Tuesday, May 24, 2011

Here We Are Again... Thanks Schwab/Berry

When you get a bill that is way to low you should ask is this right... but not if your the City of Grand Terrace... You do a happy dance. DUMB

The first low bill came during the Berry Administration. Of course this was also during the Schwab oversight of the budget where both men said the city and the RDA had RESERVES to boast about. The Finance Department Head should have pointed out the odd assessment but hey they are Schwab Hires so who knows what motivates their conduct. City Manager Betsy Adams was the recipient of the second billing which was the second low ball calculation so there was no red flag to indicate there was a reason to investigate the billing.

In real life, if you go to the store and buy a fur coat, and the cashier rings up the bill and it is 20.00 instead of the 2000.00 it should be and you pay the 20 and leave doing a happy dance your guilty of a crime. Yes a crime. If you plea that you thought the coat was on sale for 20.00 that argument won't hold in court. You'll either have to pay the remaining 1980.00 or return the coat at a minimum. If there was reason to believe you knew you were under charged you could be convicted of grand theft. So we must continue to recall the moral compass of Schwab/Berry and apparently the Head of the Finance Department has been broken in GT and the GT RDA for a long long time.

To continue to use the RDA to fund the City Employees as a financing plan runs the risk of perpetuation of these same pitfalls. Ending the RDA and learning to live within the budget of what we can really support should be the immediate goal of the City Council. Stop playing the shell game of Debt Bonds and RDA Plans.

Agency taps Grand Terrace for $2.3M

Water bill error cited in new debt

GRAND TERRACE - County auditors report that the city owes more than $2 million to the San Bernardino Valley Municipal Water District, worsening an already precarious budget and possibly imperiling efforts to sell bonds for city projects.

In fiscal years 2008-2009 and 2009-2010, the office of the county auditor, controller and treasurer used the wrong formula to calculate the amount owed by two redevelopment agencies, including Grand Terrace's, that were created before 1989, according Matt Brown, spokesman for the county office.

The other agency that should have had its apportionment computed differently - the Inland Valley Development Agency - owes more than $6.5 million to the water district, according to county records.

"Ultimately, it was human error," Brown said. "Obviously, we accept responsibility."

Brown said county staff had been shuffled and an additional supervisor assigned to prevent such oversights in the future, and re-checking entries confirmed that the error only involved the two redevelopment agencies during those two years.

That leaves Grand Terrace to negotiate a repayment schedule for its newly discovered nearly $2.3 million debt, even as the city struggles to close a deficit in its general fund of roughly $50,000 and growing - equal to about 10percent of that fund.

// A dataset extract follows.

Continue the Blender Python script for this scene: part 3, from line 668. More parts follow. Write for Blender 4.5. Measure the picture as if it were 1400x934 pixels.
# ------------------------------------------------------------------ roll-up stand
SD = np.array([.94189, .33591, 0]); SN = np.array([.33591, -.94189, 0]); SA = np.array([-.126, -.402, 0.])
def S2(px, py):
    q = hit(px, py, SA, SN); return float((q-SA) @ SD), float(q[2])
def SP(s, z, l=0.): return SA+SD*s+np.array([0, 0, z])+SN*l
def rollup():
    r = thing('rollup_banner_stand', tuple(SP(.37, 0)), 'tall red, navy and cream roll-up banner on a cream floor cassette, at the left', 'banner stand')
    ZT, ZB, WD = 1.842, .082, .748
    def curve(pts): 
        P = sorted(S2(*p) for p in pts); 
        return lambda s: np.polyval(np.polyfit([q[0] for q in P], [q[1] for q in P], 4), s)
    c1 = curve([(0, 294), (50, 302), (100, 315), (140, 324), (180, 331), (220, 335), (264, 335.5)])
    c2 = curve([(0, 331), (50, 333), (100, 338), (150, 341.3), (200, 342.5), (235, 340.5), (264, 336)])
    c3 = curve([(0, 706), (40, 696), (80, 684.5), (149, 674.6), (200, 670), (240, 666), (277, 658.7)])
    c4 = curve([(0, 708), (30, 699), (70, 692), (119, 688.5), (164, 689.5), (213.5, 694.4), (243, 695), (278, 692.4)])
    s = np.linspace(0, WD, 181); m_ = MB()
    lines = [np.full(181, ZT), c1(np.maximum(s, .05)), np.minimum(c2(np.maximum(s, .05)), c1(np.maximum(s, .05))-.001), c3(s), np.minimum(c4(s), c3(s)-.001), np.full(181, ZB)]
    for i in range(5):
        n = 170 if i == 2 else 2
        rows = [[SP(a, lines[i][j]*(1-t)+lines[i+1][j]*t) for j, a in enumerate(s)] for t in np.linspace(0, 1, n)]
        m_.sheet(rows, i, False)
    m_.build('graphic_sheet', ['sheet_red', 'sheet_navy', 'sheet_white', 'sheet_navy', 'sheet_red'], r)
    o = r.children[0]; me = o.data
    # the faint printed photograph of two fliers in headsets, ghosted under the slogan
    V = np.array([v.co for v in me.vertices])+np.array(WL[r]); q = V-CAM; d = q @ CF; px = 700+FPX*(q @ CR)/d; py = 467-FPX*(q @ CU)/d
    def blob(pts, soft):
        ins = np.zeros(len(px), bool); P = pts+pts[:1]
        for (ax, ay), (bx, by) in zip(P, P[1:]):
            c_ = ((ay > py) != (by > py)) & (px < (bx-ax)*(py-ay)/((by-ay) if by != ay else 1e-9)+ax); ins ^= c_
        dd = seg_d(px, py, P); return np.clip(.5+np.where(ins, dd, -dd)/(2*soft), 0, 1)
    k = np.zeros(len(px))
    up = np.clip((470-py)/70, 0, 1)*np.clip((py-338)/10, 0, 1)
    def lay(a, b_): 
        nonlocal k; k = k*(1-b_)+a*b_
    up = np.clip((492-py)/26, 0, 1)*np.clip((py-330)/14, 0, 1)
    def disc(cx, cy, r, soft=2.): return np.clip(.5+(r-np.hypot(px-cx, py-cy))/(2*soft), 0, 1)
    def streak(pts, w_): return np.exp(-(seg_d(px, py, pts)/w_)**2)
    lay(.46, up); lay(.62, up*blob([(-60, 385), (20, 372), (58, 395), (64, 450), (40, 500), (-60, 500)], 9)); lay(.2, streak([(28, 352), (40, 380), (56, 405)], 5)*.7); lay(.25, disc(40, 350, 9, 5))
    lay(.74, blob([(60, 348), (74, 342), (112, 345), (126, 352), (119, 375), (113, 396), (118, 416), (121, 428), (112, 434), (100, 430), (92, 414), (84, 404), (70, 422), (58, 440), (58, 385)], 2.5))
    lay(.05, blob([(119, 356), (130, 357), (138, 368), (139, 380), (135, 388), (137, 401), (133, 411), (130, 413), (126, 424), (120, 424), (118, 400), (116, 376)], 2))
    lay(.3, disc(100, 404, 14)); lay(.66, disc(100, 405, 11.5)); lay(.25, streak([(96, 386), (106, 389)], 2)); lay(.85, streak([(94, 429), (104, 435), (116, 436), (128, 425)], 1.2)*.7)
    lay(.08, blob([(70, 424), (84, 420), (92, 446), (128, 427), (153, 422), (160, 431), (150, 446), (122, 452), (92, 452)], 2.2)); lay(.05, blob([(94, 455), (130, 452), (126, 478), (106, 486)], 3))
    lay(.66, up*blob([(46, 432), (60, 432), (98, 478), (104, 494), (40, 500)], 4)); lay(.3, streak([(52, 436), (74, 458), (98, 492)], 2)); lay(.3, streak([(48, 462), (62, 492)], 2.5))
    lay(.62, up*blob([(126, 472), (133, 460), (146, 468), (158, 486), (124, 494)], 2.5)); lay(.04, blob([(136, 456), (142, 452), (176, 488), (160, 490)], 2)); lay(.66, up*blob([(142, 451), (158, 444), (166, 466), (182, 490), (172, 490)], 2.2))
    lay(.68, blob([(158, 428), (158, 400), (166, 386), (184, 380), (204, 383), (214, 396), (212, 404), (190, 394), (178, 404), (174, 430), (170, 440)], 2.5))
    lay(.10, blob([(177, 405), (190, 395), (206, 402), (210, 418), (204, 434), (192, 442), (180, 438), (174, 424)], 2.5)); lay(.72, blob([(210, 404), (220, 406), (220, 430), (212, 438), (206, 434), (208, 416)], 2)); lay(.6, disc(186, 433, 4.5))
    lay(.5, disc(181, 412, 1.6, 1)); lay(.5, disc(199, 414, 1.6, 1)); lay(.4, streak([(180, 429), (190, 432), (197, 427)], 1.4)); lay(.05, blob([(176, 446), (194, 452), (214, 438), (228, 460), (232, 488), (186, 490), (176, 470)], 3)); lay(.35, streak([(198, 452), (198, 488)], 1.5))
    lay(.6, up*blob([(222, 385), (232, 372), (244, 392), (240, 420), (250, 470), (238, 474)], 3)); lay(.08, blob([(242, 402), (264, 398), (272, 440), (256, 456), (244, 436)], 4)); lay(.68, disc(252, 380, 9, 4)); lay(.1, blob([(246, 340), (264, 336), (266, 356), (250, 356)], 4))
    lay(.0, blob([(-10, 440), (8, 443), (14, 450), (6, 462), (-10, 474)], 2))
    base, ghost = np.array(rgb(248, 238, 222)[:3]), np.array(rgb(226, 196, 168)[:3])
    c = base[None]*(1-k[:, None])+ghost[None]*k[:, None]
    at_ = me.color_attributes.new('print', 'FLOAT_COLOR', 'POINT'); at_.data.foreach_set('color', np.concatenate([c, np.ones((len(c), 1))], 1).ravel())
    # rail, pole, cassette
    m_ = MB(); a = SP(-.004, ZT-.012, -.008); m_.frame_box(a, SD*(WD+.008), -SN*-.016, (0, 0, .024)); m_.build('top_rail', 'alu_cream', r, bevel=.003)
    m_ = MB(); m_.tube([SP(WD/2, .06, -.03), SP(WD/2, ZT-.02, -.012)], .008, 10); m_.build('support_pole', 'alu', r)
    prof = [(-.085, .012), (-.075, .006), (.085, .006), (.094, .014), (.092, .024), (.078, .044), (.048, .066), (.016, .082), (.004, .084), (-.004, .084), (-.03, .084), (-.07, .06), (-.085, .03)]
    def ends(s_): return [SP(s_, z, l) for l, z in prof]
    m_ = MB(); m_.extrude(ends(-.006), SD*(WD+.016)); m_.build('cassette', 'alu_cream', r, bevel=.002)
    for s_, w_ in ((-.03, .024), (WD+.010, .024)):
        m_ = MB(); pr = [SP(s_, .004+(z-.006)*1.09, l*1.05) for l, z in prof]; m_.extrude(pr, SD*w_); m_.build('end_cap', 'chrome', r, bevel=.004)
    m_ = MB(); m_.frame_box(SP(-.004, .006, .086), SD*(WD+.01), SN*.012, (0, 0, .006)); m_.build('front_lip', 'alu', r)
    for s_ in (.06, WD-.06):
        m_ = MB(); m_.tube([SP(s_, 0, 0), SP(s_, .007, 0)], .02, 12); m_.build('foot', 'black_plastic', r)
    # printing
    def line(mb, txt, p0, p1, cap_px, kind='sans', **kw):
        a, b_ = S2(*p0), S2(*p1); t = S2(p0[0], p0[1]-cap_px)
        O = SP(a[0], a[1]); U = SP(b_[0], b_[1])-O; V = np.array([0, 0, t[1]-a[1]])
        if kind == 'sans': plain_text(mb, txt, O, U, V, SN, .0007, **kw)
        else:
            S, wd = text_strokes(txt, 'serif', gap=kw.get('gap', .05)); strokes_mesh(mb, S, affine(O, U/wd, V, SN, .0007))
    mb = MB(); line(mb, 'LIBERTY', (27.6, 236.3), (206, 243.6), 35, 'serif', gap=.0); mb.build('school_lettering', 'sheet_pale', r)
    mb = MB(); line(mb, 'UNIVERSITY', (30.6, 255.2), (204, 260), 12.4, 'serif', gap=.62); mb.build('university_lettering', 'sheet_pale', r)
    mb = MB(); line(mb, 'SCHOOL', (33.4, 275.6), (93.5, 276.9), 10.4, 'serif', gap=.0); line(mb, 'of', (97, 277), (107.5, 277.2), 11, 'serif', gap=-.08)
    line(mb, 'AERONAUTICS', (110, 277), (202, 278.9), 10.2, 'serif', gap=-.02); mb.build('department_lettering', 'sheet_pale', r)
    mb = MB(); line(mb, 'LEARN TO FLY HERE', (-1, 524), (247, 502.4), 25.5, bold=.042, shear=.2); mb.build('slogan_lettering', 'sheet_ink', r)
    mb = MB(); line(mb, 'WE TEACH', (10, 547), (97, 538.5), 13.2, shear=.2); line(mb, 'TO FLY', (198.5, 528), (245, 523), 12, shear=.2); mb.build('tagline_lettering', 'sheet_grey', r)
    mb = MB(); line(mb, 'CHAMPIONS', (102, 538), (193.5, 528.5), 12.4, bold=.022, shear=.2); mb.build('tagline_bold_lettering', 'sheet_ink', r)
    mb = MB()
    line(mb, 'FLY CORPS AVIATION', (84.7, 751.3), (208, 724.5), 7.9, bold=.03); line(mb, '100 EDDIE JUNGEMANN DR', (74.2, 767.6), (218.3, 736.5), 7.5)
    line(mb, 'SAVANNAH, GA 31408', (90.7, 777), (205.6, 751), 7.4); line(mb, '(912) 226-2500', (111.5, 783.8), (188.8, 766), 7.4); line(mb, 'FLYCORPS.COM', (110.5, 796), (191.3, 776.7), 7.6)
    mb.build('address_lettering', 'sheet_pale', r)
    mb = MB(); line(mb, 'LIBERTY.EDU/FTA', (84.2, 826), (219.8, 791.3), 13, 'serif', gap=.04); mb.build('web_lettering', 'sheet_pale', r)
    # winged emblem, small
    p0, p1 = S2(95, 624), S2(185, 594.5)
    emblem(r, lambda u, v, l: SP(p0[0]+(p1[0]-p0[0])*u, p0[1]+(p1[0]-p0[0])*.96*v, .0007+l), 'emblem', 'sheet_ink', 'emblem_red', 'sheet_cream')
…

The payment won't come out of Grand Terrace's general fund - the Redevelopment Agency is a separate city-controlled entity - but it further limits options for a city that is scheduled to review a plan at tonight's City Council meeting that recommends severe cuts.

Most of the city's redevelopment revenues were committed to projects early this year, a tactic council members described at the time as a prudent move in light of Gov. Jerry Brown's plans to disestablish California's redevelopment agencies and honor only existing debts as part of his efforts to balance the state budget.

The status of that plan, which many in the state Legislature opposed, is still undecided.

Worse, according to Mayor Walt Stanckiewitz, is that the error was announced just before the city planned to issue up to $29million in bonds to finance public infrastructure improvements.

"The timing was really bad," Stanckiewitz said. "We're trying to put together a bond offering and this pops up, which we had to make public."

Generally, investors demand higher rates on bonds when cities have higher debts. That means less money in the city's pocket.

A motion to authorize those bonds - which would include storm and drain rehabilitation and so-far-undefined infrastructure work in the southwest area of the city - is also on the agenda for tonight's meeting, which begins at 6.

City Manager Betsy Adams said she anticipates bringing the reported error to the City Council for discussion after city staff members complete their own review, but she is not sure when that will happen.

The news added to the city's already heavy burden, said Councilman Bernardo Sandoval.

"It's just another financial challenge that we will need to overcome," he said. "It's just another financial challenge that we weren't expecting."